Los invito para que estas dos últimas semanas del Tiempo Pascual, nos preparamos a la gran solemnidad de Pentecostés, y celebremos el domingo 31 de mayo, con firme decisión y gran esperanza, la venida del Espíritu Santo para renovar nuestros corazones.
En Pentecostés culminó el nacimiento de la Iglesia, comunidad de discípulos de Cristo, ahí estaban los doce apóstoles acompañados por María, nuestra Madre. Pidamósle a ella, que nos prepare a vivir este tiempo hacia Pentecostés, desarrollando nuestro camino espiritual para percibir la presencia de Dios en medio de nosotros.

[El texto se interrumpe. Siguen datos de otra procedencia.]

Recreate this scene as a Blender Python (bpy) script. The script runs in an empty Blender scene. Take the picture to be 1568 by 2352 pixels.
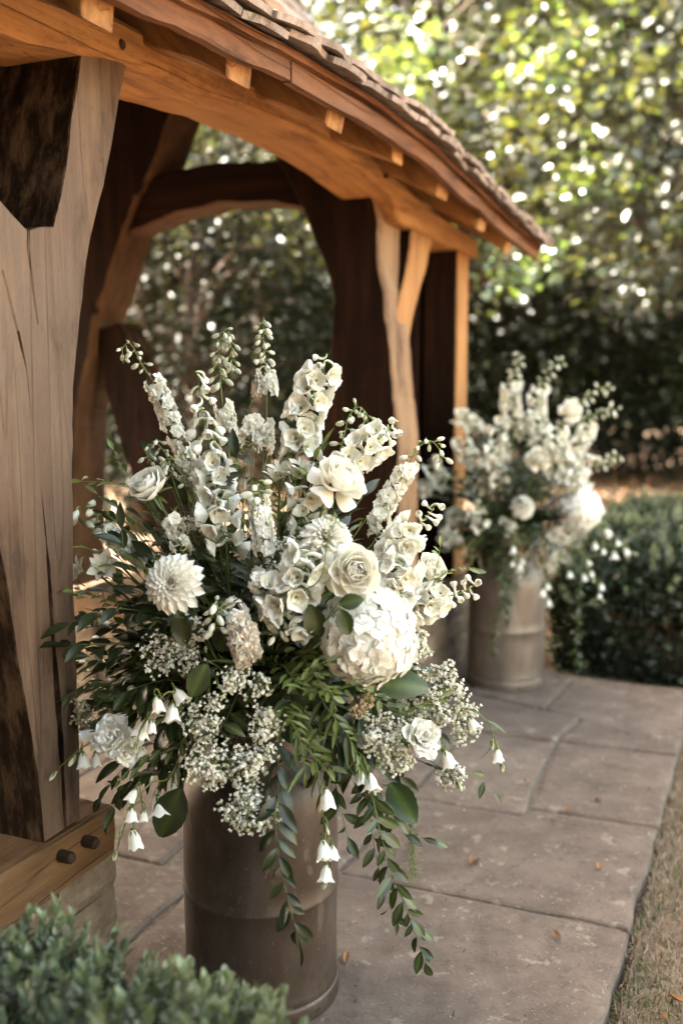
import bpy, bmesh, math, random
import numpy as np
from mathutils import Vector, Matrix, Quaternion, noise as mnoise

S = bpy.context.scene
COL = S.collection
R = random.Random(7)
rad = math.radians

# ------------------------------------------------------------------ camera
CAM_H, PITCH, FPX = 1.41, math.atan(318 / 2287.0), 2287.0
cam = bpy.data.cameras.new('camera')
cam.sensor_fit = 'VERTICAL'; cam.sensor_height = 36.0; cam.sensor_width = 24.0
cam.lens = 35.0
cam.clip_start, cam.clip_end = 0.05, 600
camo = bpy.data.objects.new('camera', cam); COL.objects.link(camo)
camo.location = (0, 0, CAM_H); camo.rotation_euler = (math.pi / 2 - PITCH, 0, 0)
cam.dof.use_dof = True; cam.dof.focus_distance = 2.12; cam.dof.aperture_fstop = 1.6
S.camera = camo

# ------------------------------------------------------------------ sky, sun, exposure
SUN_EL = rad(51.5); SUN_XY = Vector((-0.857, 0.514)).normalized()
w = bpy.data.worlds.new('World'); S.world = w; w.use_nodes = True
nt = w.node_tree; nt.nodes.clear()
sky = nt.nodes.new('ShaderNodeTexSky'); sky.sky_type = 'NISHITA'; sky.sun_disc = False
sky.sun_elevation = SUN_EL; sky.sun_rotation = math.atan2(SUN_XY.x, SUN_XY.y) % (2 * math.pi)
sky.air_density = 1.0; sky.dust_density = 3.0; sky.ozone_density = 0.3
tint = nt.nodes.new('ShaderNodeMix'); tint.data_type = 'RGBA'; tint.blend_type = 'MULTIPLY'
tint.inputs[0].default_value = 1.0; tint.inputs[7].default_value = (1.0, 0.82, 0.575, 1)
bg = nt.nodes.new('ShaderNodeBackground'); bg.inputs[1].default_value = 0.13
wo = nt.nodes.new('ShaderNodeOutputWorld')
nt.links.new(sky.outputs[0], tint.inputs[6]); nt.links.new(tint.outputs[2], bg.inputs[0]); nt.links.new(bg.outputs[0], wo.inputs[0])
sl = bpy.data.lights.new('sun', 'SUN'); sl.energy = 5.0; sl.angle = rad(0.5); sl.color = (1.0, 0.93, 0.82)
slo = bpy.data.objects.new('sun', sl); COL.objects.link(slo)
sdir = Vector((SUN_XY.x * math.cos(SUN_EL), SUN_XY.y * math.cos(SUN_EL), math.sin(SUN_EL)))
slo.rotation_euler = sdir.to_track_quat('Z', 'Y').to_euler(); slo.location = sdir * 30
S.view_settings.view_transform = 'Standard'; S.view_settings.look = 'None'
S.view_settings.exposure = 4.6; S.view_settings.gamma = 1.0; S.view_settings.use_curve_mapping = False
S.render.engine = 'CYCLES'
cy = S.cycles
cy.use_denoising = True; cy.max_bounces = 7; cy.diffuse_bounces = 4; cy.glossy_bounces = 2
cy.transmission_bounces = 4; cy.transparent_max_bounces = 4; cy.use_adaptive_sampling = True
cy.adaptive_threshold = 0.015; cy.sample_clamp_indirect = 6.0; cy.sample_clamp_direct = 40.0
cy.caustics_reflective = False; cy.caustics_refractive = False

# ------------------------------------------------------------------ frames of reference
# U runs along the front of the gate, NRM points out of its front, both level
U = Vector((0.39029, 0.92069, 0)); NRM = Vector((0.92069, -0.39029, 0))
NEAR = Vector((-0.184, 2.145, 0)); FAR = Vector((0.758, 4.473, 0))
P0 = NEAR - NRM * 0.325
_c, _s = math.cos(PITCH), math.sin(PITCH)
FWD, UP, RT = Vector((0, _c, -_s)), Vector((0, _s, _c)), Vector((1, 0, 0))
EYE = Vector((0, 0, CAM_H))
def W(s, t, z=0.0): return P0 + U * s - NRM * t + Vector((0, 0, z))
def ray(x, y): return FWD + RT * ((x - 784) / FPX) - UP * ((y - 1176) / FPX)
def at(x, y, Y):
    d = ray(x, y); return EYE + d * (Y / d.y)
def on_plane(x, y, p, n):
    d = ray(x, y); return EYE + d * ((p - EYE).dot(n) / d.dot(n))
def sz(x, y, off=0.0):
    q = on_plane(x, y, P0 + NRM * off, NRM) - P0; return (q.dot(U), q.z)
def proj(p):
    q = p - EYE; z = q.dot(FWD); return (784 + FPX * q.dot(RT) / z, 1176 - FPX * q.dot(UP) / z)
def inside(pt, poly):
    x, y = pt; c = False; j = len(poly) - 1
    for i in range(len(poly)):
        xi, yi = poly[i]; xj, yj = poly[j]
        if (yi > y) != (yj > y) and x < (xj - xi) * (y - yi) / (yj - yi) + xi: c = not c
        j = i
    return c
def lerp(a, b, f): return a + (b - a) * f
def interp(tab, x):
    if x <= tab[0][0]: return tab[0][1]
    for (x0, y0), (x1, y1) in zip(tab, tab[1:]):
        if x <= x1:
            f = (x - x0) / (x1 - x0); f = f * f * (3 - 2 * f) * 0.5 + f * 0.5
            return lerp(y0, y1, f)
    return tab[-1][1]

# ------------------------------------------------------------------ materials
def new_mat(name):
    m = bpy.data.materials.new(name); m.use_nodes = True
    n = m.node_tree.nodes; l = m.node_tree.links
    return m, n, l, n['Principled BSDF'], n['Material Output']
def N_(n, kind, **kw):
    o = n.new(kind)
    for k, v in kw.items(): setattr(o, k, v)
    return o
def ramp(n, stops):
    r = n.new('ShaderNodeValToRGB'); e = r.color_ramp.elements
    while len(e) < len(stops): e.new(0.5)
    for el, (p, c) in zip(e, stops):
        el.position = p; el.color = (c[0], c[1], c[2], 1)
    return r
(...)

En este mes de mayo, dedicado a la Virgen María, el Papa Francisco nos ha enviado esta oración que ahora le dirigimos a Nuestra Madre, María de Guadalupe:
Madre amantísima, acrecienta en el mundo el sentido de pertenencia a una única y gran familia, tomando conciencia del vínculo que nos une a todos, para que, con un espíritu fraterno y solidario, salgamos en ayuda de las numerosas formas de pobreza y situaciones de miseria.
Anima la firmeza en la fe, la perseverancia en el servicio, y la constancia en la oración.
Oh María, Consuelo de los afligidos, abraza a todos tus hijos atribulados, haz que Dios nos libere con su mano poderosa de esta terrible epidemia y que la vida pueda reanudar su curso normal con serenidad.
Nos encomendamos a Ti, que brillas en nuestro camino como signo de salvación y de esperanza. ¡Oh clementísima, oh piadosa, oh dulce Virgen María! Amén.